MP Scott Reid taps a maple tree the old fashioned way with a brace and bit. After much exertion, he asks if he's gone far enough. Vernon Wheeler responds, " Oh you've gone too far, but I didn't want to stop you because you seemed to be having so much fun."

No, this isn't another story about sugar shacks being designated as industrial sites, which is something the Ontario Municipal Property Assessment Corporation tried on for size a few years ago; it's about maple syrup products achieving the federal designation from Parks Canada as an “event of national historical significance.”

The designation was formally announced on a sunny post-maple syrup season day at Wheeler's Maple Products in McDonalds Corners, which is one of three sites that will be hosting the designation. The other two are in the Province of Quebec.

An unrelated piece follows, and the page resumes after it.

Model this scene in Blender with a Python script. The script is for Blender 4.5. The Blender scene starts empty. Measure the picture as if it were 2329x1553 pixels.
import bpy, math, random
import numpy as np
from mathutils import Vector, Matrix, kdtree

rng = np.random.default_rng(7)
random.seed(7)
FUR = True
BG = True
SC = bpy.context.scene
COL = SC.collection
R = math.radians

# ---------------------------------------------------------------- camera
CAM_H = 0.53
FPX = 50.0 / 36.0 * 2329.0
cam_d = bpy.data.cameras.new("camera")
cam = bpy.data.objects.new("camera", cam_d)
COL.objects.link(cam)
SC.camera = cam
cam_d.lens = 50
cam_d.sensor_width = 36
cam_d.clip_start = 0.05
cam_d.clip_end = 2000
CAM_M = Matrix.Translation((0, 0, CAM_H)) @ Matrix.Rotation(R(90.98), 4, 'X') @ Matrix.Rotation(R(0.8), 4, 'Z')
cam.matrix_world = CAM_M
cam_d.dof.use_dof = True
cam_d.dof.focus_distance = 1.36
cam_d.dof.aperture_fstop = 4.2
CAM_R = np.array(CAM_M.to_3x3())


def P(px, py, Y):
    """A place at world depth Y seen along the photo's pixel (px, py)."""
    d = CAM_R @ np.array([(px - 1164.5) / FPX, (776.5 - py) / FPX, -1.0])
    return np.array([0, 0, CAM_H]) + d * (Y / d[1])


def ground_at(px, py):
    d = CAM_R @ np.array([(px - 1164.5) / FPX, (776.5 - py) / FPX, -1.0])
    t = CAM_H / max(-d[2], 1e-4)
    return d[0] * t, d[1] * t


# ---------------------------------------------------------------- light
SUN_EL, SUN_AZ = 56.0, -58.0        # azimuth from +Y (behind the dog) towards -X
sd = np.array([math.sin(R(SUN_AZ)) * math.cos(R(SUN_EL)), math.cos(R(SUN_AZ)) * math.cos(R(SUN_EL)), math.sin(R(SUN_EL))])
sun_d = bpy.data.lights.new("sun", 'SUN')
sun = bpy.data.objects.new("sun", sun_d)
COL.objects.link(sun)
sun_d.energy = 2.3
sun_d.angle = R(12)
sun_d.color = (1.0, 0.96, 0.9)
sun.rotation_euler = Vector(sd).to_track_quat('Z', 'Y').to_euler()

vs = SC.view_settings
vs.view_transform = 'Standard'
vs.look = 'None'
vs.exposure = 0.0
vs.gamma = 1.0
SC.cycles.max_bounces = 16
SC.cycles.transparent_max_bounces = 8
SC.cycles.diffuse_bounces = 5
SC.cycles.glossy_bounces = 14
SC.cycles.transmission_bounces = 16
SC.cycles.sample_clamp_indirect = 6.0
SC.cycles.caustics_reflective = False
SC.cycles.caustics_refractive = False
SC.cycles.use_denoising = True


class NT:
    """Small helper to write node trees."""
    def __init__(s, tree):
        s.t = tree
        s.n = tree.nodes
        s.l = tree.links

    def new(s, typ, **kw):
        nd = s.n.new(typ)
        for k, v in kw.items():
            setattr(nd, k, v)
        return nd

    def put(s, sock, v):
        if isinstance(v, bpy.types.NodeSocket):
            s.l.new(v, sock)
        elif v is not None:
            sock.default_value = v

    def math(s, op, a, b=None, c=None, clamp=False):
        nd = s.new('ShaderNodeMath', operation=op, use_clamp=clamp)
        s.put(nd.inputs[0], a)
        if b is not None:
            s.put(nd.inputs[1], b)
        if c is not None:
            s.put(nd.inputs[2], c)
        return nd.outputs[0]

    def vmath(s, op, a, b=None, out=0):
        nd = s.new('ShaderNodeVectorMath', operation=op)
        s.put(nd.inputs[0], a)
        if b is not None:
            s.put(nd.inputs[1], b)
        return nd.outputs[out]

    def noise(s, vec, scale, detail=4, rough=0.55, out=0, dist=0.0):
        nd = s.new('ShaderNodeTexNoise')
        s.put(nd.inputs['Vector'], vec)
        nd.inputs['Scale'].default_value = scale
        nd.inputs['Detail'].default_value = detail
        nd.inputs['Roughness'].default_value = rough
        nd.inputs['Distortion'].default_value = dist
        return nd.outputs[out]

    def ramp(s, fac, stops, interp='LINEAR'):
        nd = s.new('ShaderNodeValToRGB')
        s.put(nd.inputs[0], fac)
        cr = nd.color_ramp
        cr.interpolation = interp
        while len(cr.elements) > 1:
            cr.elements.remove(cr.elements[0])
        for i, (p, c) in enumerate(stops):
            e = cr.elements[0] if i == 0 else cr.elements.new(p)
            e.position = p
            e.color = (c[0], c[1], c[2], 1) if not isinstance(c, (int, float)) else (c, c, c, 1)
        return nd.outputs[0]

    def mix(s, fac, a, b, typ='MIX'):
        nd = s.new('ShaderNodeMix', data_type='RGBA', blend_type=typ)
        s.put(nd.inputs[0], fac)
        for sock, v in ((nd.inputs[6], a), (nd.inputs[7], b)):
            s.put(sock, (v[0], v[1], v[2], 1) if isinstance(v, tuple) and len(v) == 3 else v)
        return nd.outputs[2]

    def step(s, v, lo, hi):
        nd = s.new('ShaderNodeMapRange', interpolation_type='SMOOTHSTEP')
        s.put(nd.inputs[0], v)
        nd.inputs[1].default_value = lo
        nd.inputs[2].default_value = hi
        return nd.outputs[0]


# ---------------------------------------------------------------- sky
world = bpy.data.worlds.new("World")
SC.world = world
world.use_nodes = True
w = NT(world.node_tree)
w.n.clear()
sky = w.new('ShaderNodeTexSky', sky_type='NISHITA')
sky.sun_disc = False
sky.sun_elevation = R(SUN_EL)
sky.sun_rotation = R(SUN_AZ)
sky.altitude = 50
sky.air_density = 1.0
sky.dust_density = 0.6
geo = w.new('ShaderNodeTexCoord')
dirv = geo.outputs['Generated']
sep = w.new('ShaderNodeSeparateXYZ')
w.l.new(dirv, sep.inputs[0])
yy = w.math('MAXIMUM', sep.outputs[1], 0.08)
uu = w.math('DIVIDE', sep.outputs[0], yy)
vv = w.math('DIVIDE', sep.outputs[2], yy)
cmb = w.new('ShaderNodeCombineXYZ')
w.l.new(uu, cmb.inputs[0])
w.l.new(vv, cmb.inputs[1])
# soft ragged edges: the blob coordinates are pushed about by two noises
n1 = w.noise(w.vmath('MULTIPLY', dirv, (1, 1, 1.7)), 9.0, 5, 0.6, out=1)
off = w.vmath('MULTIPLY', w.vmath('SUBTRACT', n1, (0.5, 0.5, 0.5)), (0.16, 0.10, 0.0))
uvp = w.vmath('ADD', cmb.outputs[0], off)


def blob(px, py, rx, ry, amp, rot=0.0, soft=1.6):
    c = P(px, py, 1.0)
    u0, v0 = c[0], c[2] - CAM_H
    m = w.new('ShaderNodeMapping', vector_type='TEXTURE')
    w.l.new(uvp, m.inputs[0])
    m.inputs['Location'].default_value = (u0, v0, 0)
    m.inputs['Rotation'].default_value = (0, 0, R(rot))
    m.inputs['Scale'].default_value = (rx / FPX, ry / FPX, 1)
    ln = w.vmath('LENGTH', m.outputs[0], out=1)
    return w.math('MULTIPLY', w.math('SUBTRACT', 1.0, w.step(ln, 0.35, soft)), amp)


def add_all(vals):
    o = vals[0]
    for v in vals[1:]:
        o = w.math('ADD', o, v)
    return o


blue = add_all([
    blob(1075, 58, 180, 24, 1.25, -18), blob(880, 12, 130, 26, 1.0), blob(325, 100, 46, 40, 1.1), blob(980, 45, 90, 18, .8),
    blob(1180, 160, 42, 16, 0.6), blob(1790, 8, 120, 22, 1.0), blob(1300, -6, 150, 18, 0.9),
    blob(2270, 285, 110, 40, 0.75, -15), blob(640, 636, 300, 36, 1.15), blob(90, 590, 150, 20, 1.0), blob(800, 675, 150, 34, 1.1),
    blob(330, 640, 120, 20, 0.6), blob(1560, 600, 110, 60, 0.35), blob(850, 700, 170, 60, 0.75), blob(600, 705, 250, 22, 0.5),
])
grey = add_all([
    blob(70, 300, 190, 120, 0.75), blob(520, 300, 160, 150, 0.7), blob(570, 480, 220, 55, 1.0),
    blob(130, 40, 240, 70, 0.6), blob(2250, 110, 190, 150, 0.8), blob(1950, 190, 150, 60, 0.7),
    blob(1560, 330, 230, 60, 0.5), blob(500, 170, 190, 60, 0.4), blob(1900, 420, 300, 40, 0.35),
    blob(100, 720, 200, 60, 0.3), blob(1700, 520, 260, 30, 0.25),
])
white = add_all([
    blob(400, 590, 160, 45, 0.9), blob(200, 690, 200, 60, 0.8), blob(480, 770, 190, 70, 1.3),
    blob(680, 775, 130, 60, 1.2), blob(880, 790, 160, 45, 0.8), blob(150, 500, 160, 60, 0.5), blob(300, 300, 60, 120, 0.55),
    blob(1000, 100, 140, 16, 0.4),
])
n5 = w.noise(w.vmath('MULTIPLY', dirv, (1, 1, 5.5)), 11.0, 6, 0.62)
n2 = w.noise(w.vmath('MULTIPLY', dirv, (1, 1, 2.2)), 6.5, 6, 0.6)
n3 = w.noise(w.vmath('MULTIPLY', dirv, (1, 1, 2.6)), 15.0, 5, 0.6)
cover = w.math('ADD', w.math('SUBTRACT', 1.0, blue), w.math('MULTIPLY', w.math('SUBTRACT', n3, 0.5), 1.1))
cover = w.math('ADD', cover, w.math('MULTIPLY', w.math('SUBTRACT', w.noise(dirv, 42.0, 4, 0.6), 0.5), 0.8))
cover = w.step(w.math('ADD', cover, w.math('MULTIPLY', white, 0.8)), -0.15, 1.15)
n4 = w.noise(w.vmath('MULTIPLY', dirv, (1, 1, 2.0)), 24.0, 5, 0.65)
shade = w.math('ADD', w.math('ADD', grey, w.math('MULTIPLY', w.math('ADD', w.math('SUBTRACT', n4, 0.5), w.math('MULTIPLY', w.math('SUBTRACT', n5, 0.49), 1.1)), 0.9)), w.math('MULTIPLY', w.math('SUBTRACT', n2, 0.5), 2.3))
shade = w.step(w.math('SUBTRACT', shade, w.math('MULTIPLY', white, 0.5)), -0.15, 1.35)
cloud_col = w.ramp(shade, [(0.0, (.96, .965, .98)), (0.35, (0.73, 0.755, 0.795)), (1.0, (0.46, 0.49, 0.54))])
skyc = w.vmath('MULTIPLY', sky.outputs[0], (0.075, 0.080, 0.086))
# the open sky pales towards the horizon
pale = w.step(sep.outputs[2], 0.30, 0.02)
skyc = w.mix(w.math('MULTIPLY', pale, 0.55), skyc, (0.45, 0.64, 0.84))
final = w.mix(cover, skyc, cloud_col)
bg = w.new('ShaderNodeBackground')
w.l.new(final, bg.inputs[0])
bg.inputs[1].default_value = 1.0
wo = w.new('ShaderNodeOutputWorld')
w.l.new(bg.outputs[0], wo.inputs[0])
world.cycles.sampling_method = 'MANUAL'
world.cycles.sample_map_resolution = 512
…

“It is fitting that Lanark County is being identified as the home of Maple syrup in Ontario, and that Wheeler's will be noted as the Capital of maple syrup in Lanark County,” said Lanark Highlands Mayor Bob Fletcher, who was one of the dignitaries at the event.

Scott Reid, the MP for Lanark, Frontenac and Lennox and Addington, represented Environment Minister John Baird in making the designation, which was done on behalf of the Historic Sites and Monuments Board of Canada, a division of Parks Canada.

“If there is something that is uniquely Canadian it is maple syrup,” said Scott Reid, “I'm actually surprised that this hasn't been done in the past.”

One of the reasons Wheeler's was chosen as the location where the designation was announced, and eventually where a commemorative plaque will be located, is the maple syrup museum that the Wheelers have built in their old sugar shack.

An official with Parks Canada said that the museum contains the largest collection of artifacts related to the maple industry that is located in any one place.

There is no fixed dating to identify when the aboriginal peoples who lived in the “maple belt”, which includes the four Canadian provinces (Nova Scotia, New Brunswick, Quebec and Ontario) as well as states in the northeastern United States, began to gather sap and make sugar from maple trees. But gathering and concentrating sugar from sap likely goes back one or two thousand years at least.

The trade and supplementary income that came from maple products was important to the population living in the maple belt before and after the “sweet water” was introduced to the European settlers when they arrived.

“To a degree, these products represent, both at home and abroad, the national identity and way of life of Canadians, and are a symbol of the end of the Canadian winter,” says the background document circulated by Parks Canada to mark the historical designation.

Local historian Claudia Smith, who has written a book called “When the Sugar Bird Sings” about maple syrup in Lanark County, spoke briefly about some of the history of the progression of the industry since 1900. She also explained that it early in her research a 90-year-old man had told her that “when the voice of the sugar bird can be heard, its time to tap”. It took her years to find out what species of bird the sugar bird is, but finally she found out it is the Saw Wet owl, which does sojourn in this region in late winter.

Vernon Wheeler spoke for his family, who had gathered to witness the event. He pointed out his wife Judy, son Mark, daughters Angela, Kristy and Tracy and their spouses and children, who all help out in the business, and said, “One person can’t do it alone. If you get them started young, like my grandchildren over there, they tend to stay with it.”

Vernon Wheeler comes from a family of maple syrup producers that go back to 1868 in western Lanark County. With his wife Judy he purchased his 730-acre bush near McDonalds Corners in 1978. He had planned to log the property but found he had trouble cutting the maple trees because he liked them so much.

He opened his sugar business in the early ’80s, and the rest is history.

And now it is hosting a site of national historical significance.